> [Task requirements]:
Write the data below out exactly as it stands. Do not include the pictures.

> [Data lines]:
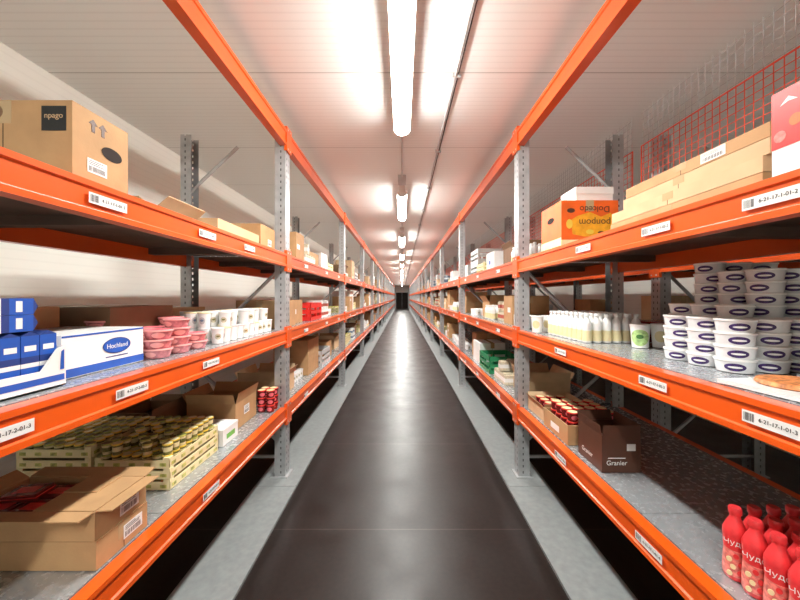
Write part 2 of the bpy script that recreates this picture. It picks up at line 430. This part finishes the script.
ZL,ZM,ZU=LEV[-1]; RL,RM,RU=LEV[1]
# ---- left upper
o=carton(-1.42,-1.0,1.01,1.215,ZU,.235,'large brown carton with oval hand hole and dark printed square',CARD)
put_patch(o,'C',.42,.205,.155,.18,.075,.075,BLACK,'printed_square'); put_text(o,'npago','C',.42,.205,.155,.188,.024,CARD2)
put_patch(o,'C',.42,.205,-.03,.20,.06,.05,CARD3,'printed_oval',round_=True)
put_patch(o,'+X',.42,.205,.035,.125,.08,.045,DARK,'hand_hole',round_=True)
for u in(-.035,.0,): put_poly(o,'+X',.42,.205,u,.19,ARROW,CARDD,'printed_arrow')
shipping(o,'+X',.42,.205,-.02,.06,.07,.045)
thing('open_carton',open_mesh(.26,.3,.055,CARD2,.09,(15,40,20,35)),(-1.3,1.72,ZU),'flat open carton with raised flaps','box')
carton(-1.34,-1.04,1.88,2.42,ZU,.085,'low pale cardboard box',CARD2)
o=carton(-1.38,-1.04,2.45,2.72,ZU,.18,'brown cardboard box with white label',CARD); shipping(o,'+X',.34,.27,.03,.06,.07,.05)
carton(-1.7,-1.42,2.1,2.45,ZU,.16,'dark brown cardboard box behind others',CARD3)
# ---- left mid: display tray of blue cartons
mb=MB(); w,d=.40,.26
mb.box(-w/2,w/2,-d/2,d/2,0,.004)
for y in(-d/2,d/2-.004):
    mb.prism([(-w/2,y,0),(w/2,y,0),(w/2,y,.12),(-w/2,y,.12)],(0,.004,0))
mb.prism([(w/2-.004,-d/2+.004,.0),(w/2-.004,d/2-.004,0),(w/2-.004,d/2-.004,.12),(w/2-.004,.105,.115),(w/2-.004,.06,.055),(w/2-.004,-.075,.055),(w/2-.004,-.11,.11),(w/2-.004,-d/2+.004,.12)],(.004,0,0))
mb.box(-w/2,-w/2+.004,-d/2+.004,d/2-.004,0,.12)
tr=thing('display_tray',mb.mesh('display_tray',[WHITE]),(-1.24,.90,ZM),'white cardboard display tray with blue bands holding blue cartons','tray')
put_patch(tr,'+X',w,d,0,.027,.25,.018,BLUE,'printed_band')
put_poly(tr,'+X',w,d,0,0,[(.112,.05),(.124,.05),(.124,.11),(.116,.105)],BLUE,'printed_edge')
mb=MB(); cw,cd,ch=.07,.046,.155
mb.box(-cw/2,cw/2,-cd/2,cd/2,0,ch*.42,0).box(-cw/2,cw/2,-cd/2,cd/2,ch*.42,ch*.5,1).box(-cw/2,cw/2,-cd/2,cd/2,ch*.5,ch*.62,2).box(-cw/2,cw/2,-cd/2,cd/2,ch*.62,ch,0)
mb.prism([(-cw/2,-cd/2,ch),(-cw/2,cd/2,ch),(-cw/2,0,ch+.012)],(cw,0,0),2)
mb.box(cw/2,cw/2+.0006,-.015,.015,ch*.72,ch*.82,1)
src=None
bc=mb.mesh('milk_carton',[BLUE,WHITE,NAVY])
for i in range(5):
    for j in range(5):
        p=(-1.24-.152+i*.075,.90-.0985+j*.0485,ZM+.0045)
        if src is None:
            src=thing('blue_carton',bc,p,'blue carton with white band standing in a display tray','carton','blue cartons in the display tray')
        else: dup(src,p)
for i in range(5):
    for q in range(2):
        c=dup(src,(-1.24-.152+i*.075,.80,ZM+.0045+.1685+.0235+q*.047)); c.rotation_euler=(-H,0,0); c['label']='blue carton lying flat on the cartons in the tray'; c['group']='upper layer of blue cartons'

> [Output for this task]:
Write part 2 of the bpy script that recreates this picture. It picks up at line 430. This part finishes the script.
ZL,ZM,ZU=LEV[-1]; RL,RM,RU=LEV[1]
# ---- left upper
o=carton(-1.42,-1.0,1.01,1.215,ZU,.235,'large brown carton with oval hand hole and dark printed square',CARD)
put_patch(o,'C',.42,.205,.155,.18,.075,.075,BLACK,'printed_square'); put_text(o,'npago','C',.42,.205,.155,.188,.024,CARD2)
put_patch(o,'C',.42,.205,-.03,.20,.06,.05,CARD3,'printed_oval',round_=True)
put_patch(o,'+X',.42,.205,.035,.125,.08,.045,DARK,'hand_hole',round_=True)
for u in(-.035,.0,): put_poly(o,'+X',.42,.205,u,.19,ARROW,CARDD,'printed_arrow')
shipping(o,'+X',.42,.205,-.02,.06,.07,.045)
thing('open_carton',open_mesh(.26,.3,.055,CARD2,.09,(15,40,20,35)),(-1.3,1.72,ZU),'flat open carton with raised flaps','box')
carton(-1.34,-1.04,1.88,2.42,ZU,.085,'low pale cardboard box',CARD2)
o=carton(-1.38,-1.04,2.45,2.72,ZU,.18,'brown cardboard box with white label',CARD); shipping(o,'+X',.34,.27,.03,.06,.07,.05)
carton(-1.7,-1.42,2.1,2.45,ZU,.16,'dark brown cardboard box behind others',CARD3)
# ---- left mid: display tray of blue cartons
mb=MB(); w,d=.40,.26
mb.box(-w/2,w/2,-d/2,d/2,0,.004)
for y in(-d/2,d/2-.004):
    mb.prism([(-w/2,y,0),(w/2,y,0),(w/2,y,.12),(-w/2,y,.12)],(0,.004,0))
mb.prism([(w/2-.004,-d/2+.004,.0),(w/2-.004,d/2-.004,0),(w/2-.004,d/2-.004,.12),(w/2-.004,.105,.115),(w/2-.004,.06,.055),(w/2-.004,-.075,.055),(w/2-.004,-.11,.11),(w/2-.004,-d/2+.004,.12)],(.004,0,0))
mb.box(-w/2,-w/2+.004,-d/2+.004,d/2-.004,0,.12)
tr=thing('display_tray',mb.mesh('display_tray',[WHITE]),(-1.24,.90,ZM),'white cardboard display tray with blue bands holding blue cartons','tray')
put_patch(tr,'+X',w,d,0,.027,.25,.018,BLUE,'printed_band')
put_poly(tr,'+X',w,d,0,0,[(.112,.05),(.124,.05),(.124,.11),(.116,.105)],BLUE,'printed_edge')
mb=MB(); cw,cd,ch=.07,.046,.155
mb.box(-cw/2,cw/2,-cd/2,cd/2,0,ch*.42,0).box(-cw/2,cw/2,-cd/2,cd/2,ch*.42,ch*.5,1).box(-cw/2,cw/2,-cd/2,cd/2,ch*.5,ch*.62,2).box(-cw/2,cw/2,-cd/2,cd/2,ch*.62,ch,0)
mb.prism([(-cw/2,-cd/2,ch),(-cw/2,cd/2,ch),(-cw/2,0,ch+.012)],(cw,0,0),2)
mb.box(cw/2,cw/2+.0006,-.015,.015,ch*.72,ch*.82,1)
src=None
bc=mb.mesh('milk_carton',[BLUE,WHITE,NAVY])
for i in range(5):
    for j in range(5):
        p=(-1.24-.152+i*.075,.90-.0985+j*.0485,ZM+.0045)
        if src is None:
            src=thing('blue_carton',bc,p,'blue carton with white band standing in a display tray','carton','blue cartons in the display tray')
        else: dup(src,p)
for i in range(5):
    for q in range(2):
        c=dup(src,(-1.24-.152+i*.075,.80,ZM+.0045+.1685+.0235+q*.047)); c.rotation_euler=(-H,0,0); c['label']='blue carton lying flat on the cartons in the tray'; c['group']='upper layer of blue cartons'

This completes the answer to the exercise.